3. Kundenkommunikation läuft über Telefon, Whatsapp oder E-Mail
Konnten es sich die meisten Kunden vor drei Wochen noch nicht vorstellen, den Schreibwarenhändler im Nachbardorf zwecks Bestellung von z.B. Schulmaterial anzurufen, sei das heute gar nicht abwegig. So stehen vermeintlich umständliche Kommunikationskanäle wie Telefon, Whatsapp oder E-Mail gerade hoch im Kurs und funktionieren bei Stammkunden vor allem für die Bereiche Gastronomie, aber auch für den Blumen-, Buch- und Elektrohandel sehr gut. Besonders wichtig erachteten die Teilnehmer der Fokusgruppen, dass der Händler erreichbar und reaktionsschnell sei.
4. Improvisation funktioniert
Fehlende digitale Prozesse können durch gute Ideen und Improvisation wettgemacht werden. Telefonisch bestellte Waren können so z.B. kontaktlos an der versteckten Fensterbank neben dem Haus abgeholt werden, schlagen die Unternehmensberater vor. Ein Teilnehmer der Fokusgruppe erzählte von einem Händler, der bestellte Ware in einer mit Zugangscode verschlossenen „Schatzkiste“ vor seinem Laden bereitstellt. Kunden erhalten vor der Abholung den Code per Mail geschickt und können dann die Ware aus der Schatzkiste entnehmen. Bezahlt wird per Briefumschlag im Postkasten oder per Rechnung.
5. Gutscheine „für danach“ boomen
Viele Menschen haben schon Gutscheine erworben, um den stationären Handel zu unterstützen. Allerdings herrscht hier die Unsicherheit, was bei einer möglichen Insolvenz damit passiert. Händler sollten diese Sorge ansprechen und klar kommunizieren, was im Fall der Fälle mit dem Gutschein geschieht. In der Fokusgruppe besonders negativ bewertet wurde der Fall eines Händlers, der Gutscheine zu überteuerten Portokosten versandte.
6. Käufe werden „nur“ aufgeschoben, nicht gestrichen
Auch wenn viele Menschen heute nicht wissen, wie es mit ihrer Arbeit und damit ihrer Kaufkraft weitergeht, es herrscht grundsätzlich eine positive Konsumstimmung.

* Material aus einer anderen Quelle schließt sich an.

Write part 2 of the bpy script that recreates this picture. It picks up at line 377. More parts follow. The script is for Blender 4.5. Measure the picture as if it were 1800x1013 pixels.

Allerdings finden Käufe aktuell sehr reflektiert statt, es werde nur gekauft, was gerade wirklich gebraucht werde. Anschaffungen werden somit „nur“ aufgeschoben und nicht ganz gestrichen. Lediglich im Sektor Reisen sieht es anders aus. Hier gibt es tatsächlich Aussagen von Teilnehmern, dass gesparte Reisen für größere Anschaffungen genutzt werden, die man sich jetzt einfach gönnen will.
„Die aktuelle Situation im stationären Handel ist absolutes Neuland“, erklärt Johannes Altmann, Geschäftsführer von Shoplupe und anerkannter Experte für Customer Experience (UX) im Handel. „Keine Studie und kein Experte kann aktuell sagen, wie Kundenerwartungen in dieser Krise aussehen“. Aus diesem Grund hat sein Team diese schnell durchzuführende qualitative Studie auf seiner Plattform Focusgroups.io durchgeführt: „Maßnahmen können Händler aktuell nur aus dem ‚Bauch heraus‘ entwickeln, was Kunden wirklich wollen, wissen sie nicht. Wir wollen mit unserer Fokusgruppendiskussion ein wenig Licht ins Dunkel bringen, denn obwohl unsere Erhebung nicht repräsentativ ist, zeigt sie viele interessante Ansätze und Kundenmeinungen, die durchaus einen allgemeingültigen Charakter haben.“
Die Erkenntnisse sind das Ergebnis von vier Online-Fokusgruppendiskussionen über den  Shoplupe-eigenen, qualitativen Marktforschungsservice focusgroups.io. Die Erhebung fand Anfang April 2020 statt. Die Teilnehmer waren 18 bis 71 Jahre alt.